◆ TASK PROMPT ◆
Carry none of the pictures over; set down the material below exactly.

◆ SOURCE DATA ◆
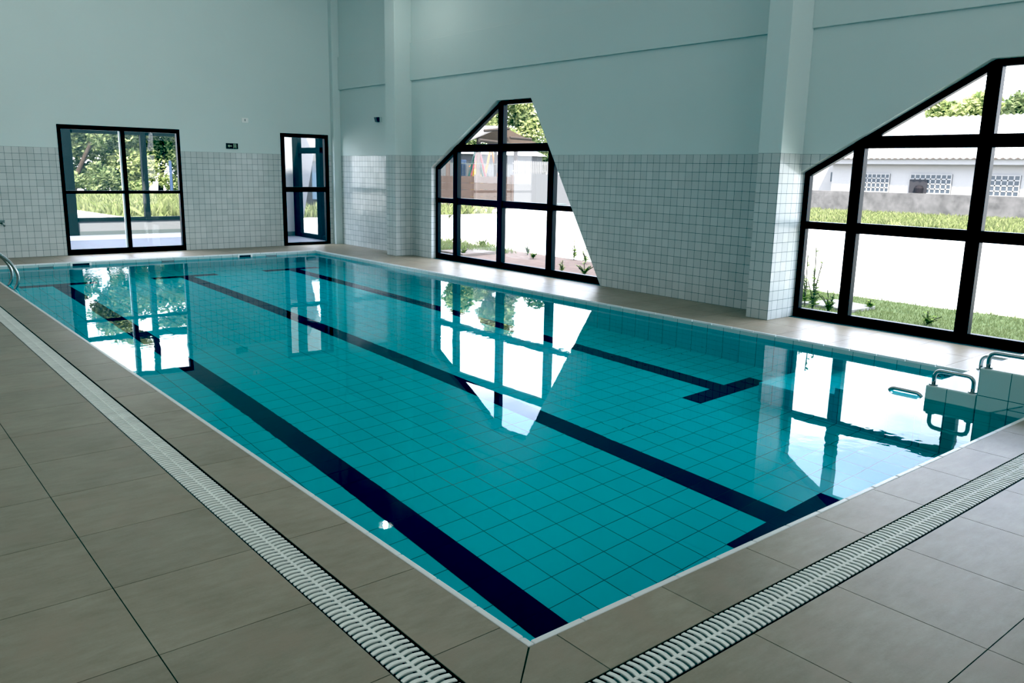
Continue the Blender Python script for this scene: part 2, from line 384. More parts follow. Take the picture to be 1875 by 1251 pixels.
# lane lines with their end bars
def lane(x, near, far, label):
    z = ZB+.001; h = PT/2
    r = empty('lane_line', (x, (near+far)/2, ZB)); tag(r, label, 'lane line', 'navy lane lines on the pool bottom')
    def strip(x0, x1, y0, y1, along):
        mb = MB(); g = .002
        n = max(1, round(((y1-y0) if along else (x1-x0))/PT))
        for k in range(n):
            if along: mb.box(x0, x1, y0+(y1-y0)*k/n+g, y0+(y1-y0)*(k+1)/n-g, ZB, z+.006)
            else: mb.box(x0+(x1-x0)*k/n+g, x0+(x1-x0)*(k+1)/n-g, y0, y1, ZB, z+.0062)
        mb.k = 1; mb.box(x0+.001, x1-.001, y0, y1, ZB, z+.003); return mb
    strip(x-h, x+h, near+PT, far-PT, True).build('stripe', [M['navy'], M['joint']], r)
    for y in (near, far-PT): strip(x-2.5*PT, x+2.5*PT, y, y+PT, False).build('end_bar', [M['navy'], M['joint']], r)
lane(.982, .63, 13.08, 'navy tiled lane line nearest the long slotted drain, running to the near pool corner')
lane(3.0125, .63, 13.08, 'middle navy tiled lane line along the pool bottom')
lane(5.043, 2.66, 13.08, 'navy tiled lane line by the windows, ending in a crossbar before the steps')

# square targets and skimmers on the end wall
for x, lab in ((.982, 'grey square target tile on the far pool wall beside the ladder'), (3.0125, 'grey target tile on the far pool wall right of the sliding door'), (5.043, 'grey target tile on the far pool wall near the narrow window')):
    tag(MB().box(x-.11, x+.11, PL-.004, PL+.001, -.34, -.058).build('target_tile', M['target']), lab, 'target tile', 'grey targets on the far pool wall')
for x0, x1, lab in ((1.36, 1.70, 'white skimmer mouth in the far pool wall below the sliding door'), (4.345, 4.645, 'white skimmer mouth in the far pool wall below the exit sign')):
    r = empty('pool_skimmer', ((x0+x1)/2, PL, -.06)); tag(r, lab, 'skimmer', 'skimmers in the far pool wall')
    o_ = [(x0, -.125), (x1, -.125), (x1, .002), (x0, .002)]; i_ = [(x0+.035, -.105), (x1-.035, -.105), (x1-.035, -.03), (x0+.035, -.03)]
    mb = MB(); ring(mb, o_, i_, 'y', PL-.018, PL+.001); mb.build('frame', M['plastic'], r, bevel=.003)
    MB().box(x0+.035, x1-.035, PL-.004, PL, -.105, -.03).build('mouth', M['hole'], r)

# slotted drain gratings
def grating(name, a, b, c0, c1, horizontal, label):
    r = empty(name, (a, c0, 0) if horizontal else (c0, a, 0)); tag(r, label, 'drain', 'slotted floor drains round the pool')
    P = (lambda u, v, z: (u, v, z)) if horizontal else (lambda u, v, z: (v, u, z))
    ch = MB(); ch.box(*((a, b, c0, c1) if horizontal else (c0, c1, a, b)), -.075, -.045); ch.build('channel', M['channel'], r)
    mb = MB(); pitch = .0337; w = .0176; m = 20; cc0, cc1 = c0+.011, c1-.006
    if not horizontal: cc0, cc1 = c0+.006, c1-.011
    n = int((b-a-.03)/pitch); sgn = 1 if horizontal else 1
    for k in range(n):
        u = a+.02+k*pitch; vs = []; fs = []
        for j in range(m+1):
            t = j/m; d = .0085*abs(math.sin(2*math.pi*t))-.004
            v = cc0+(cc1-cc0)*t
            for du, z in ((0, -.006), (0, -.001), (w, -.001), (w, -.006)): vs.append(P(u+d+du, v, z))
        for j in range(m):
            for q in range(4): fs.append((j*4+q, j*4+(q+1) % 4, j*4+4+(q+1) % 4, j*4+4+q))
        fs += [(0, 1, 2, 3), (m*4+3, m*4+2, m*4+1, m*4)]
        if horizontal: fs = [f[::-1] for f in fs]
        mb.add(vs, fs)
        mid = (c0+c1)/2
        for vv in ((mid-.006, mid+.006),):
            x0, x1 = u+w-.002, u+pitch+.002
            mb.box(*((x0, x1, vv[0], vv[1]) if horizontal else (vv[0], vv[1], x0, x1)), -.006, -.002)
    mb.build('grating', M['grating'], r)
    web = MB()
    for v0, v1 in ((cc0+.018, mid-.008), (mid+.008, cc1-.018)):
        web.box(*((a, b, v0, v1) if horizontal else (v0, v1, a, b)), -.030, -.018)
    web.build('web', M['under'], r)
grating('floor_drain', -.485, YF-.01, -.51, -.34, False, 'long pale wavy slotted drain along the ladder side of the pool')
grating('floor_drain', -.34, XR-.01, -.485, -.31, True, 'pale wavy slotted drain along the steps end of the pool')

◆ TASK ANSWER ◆
Continue the Blender Python script for this scene: part 2, from line 384. More parts follow. Take the picture to be 1875 by 1251 pixels.
# lane lines with their end bars
def lane(x, near, far, label):
    z = ZB+.001; h = PT/2
    r = empty('lane_line', (x, (near+far)/2, ZB)); tag(r, label, 'lane line', 'navy lane lines on the pool bottom')
    def strip(x0, x1, y0, y1, along):
        mb = MB(); g = .002
        n = max(1, round(((y1-y0) if along else (x1-x0))/PT))
        for k in range(n):
            if along: mb.box(x0, x1, y0+(y1-y0)*k/n+g, y0+(y1-y0)*(k+1)/n-g, ZB, z+.006)
            else: mb.box(x0+(x1-x0)*k/n+g, x0+(x1-x0)*(k+1)/n-g, y0, y1, ZB, z+.0062)
        mb.k = 1; mb.box(x0+.001, x1-.001, y0, y1, ZB, z+.003); return mb
    strip(x-h, x+h, near+PT, far-PT, True).build('stripe', [M['navy'], M['joint']], r)
    for y in (near, far-PT): strip(x-2.5*PT, x+2.5*PT, y, y+PT, False).build('end_bar', [M['navy'], M['joint']], r)
lane(.982, .63, 13.08, 'navy tiled lane line nearest the long slotted drain, running to the near pool corner')
lane(3.0125, .63, 13.08, 'middle navy tiled lane line along the pool bottom')
lane(5.043, 2.66, 13.08, 'navy tiled lane line by the windows, ending in a crossbar before the steps')

# square targets and skimmers on the end wall
for x, lab in ((.982, 'grey square target tile on the far pool wall beside the ladder'), (3.0125, 'grey target tile on the far pool wall right of the sliding door'), (5.043, 'grey target tile on the far pool wall near the narrow window')):
    tag(MB().box(x-.11, x+.11, PL-.004, PL+.001, -.34, -.058).build('target_tile', M['target']), lab, 'target tile', 'grey targets on the far pool wall')
for x0, x1, lab in ((1.36, 1.70, 'white skimmer mouth in the far pool wall below the sliding door'), (4.345, 4.645, 'white skimmer mouth in the far pool wall below the exit sign')):
    r = empty('pool_skimmer', ((x0+x1)/2, PL, -.06)); tag(r, lab, 'skimmer', 'skimmers in the far pool wall')
    o_ = [(x0, -.125), (x1, -.125), (x1, .002), (x0, .002)]; i_ = [(x0+.035, -.105), (x1-.035, -.105), (x1-.035, -.03), (x0+.035, -.03)]
    mb = MB(); ring(mb, o_, i_, 'y', PL-.018, PL+.001); mb.build('frame', M['plastic'], r, bevel=.003)
    MB().box(x0+.035, x1-.035, PL-.004, PL, -.105, -.03).build('mouth', M['hole'], r)

# slotted drain gratings
def grating(name, a, b, c0, c1, horizontal, label):
    r = empty(name, (a, c0, 0) if horizontal else (c0, a, 0)); tag(r, label, 'drain', 'slotted floor drains round the pool')
    P = (lambda u, v, z: (u, v, z)) if horizontal else (lambda u, v, z: (v, u, z))
    ch = MB(); ch.box(*((a, b, c0, c1) if horizontal else (c0, c1, a, b)), -.075, -.045); ch.build('channel', M['channel'], r)
    mb = MB(); pitch = .0337; w = .0176; m = 20; cc0, cc1 = c0+.011, c1-.006
    if not horizontal: cc0, cc1 = c0+.006, c1-.011
    n = int((b-a-.03)/pitch); sgn = 1 if horizontal else 1
    for k in range(n):
        u = a+.02+k*pitch; vs = []; fs = []
        for j in range(m+1):
            t = j/m; d = .0085*abs(math.sin(2*math.pi*t))-.004
            v = cc0+(cc1-cc0)*t
            for du, z in ((0, -.006), (0, -.001), (w, -.001), (w, -.006)): vs.append(P(u+d+du, v, z))
        for j in range(m):
            for q in range(4): fs.append((j*4+q, j*4+(q+1) % 4, j*4+4+(q+1) % 4, j*4+4+q))
        fs += [(0, 1, 2, 3), (m*4+3, m*4+2, m*4+1, m*4)]
        if horizontal: fs = [f[::-1] for f in fs]
        mb.add(vs, fs)
        mid = (c0+c1)/2
        for vv in ((mid-.006, mid+.006),):
            x0, x1 = u+w-.002, u+pitch+.002
            mb.box(*((x0, x1, vv[0], vv[1]) if horizontal else (vv[0], vv[1], x0, x1)), -.006, -.002)
    mb.build('grating', M['grating'], r)
    web = MB()
    for v0, v1 in ((cc0+.018, mid-.008), (mid+.008, cc1-.018)):
        web.box(*((a, b, v0, v1) if horizontal else (v0, v1, a, b)), -.030, -.018)
    web.build('web', M['under'], r)
grating('floor_drain', -.485, YF-.01, -.51, -.34, False, 'long pale wavy slotted drain along the ladder side of the pool')
grating('floor_drain', -.34, XR-.01, -.485, -.31, True, 'pale wavy slotted drain along the steps end of the pool')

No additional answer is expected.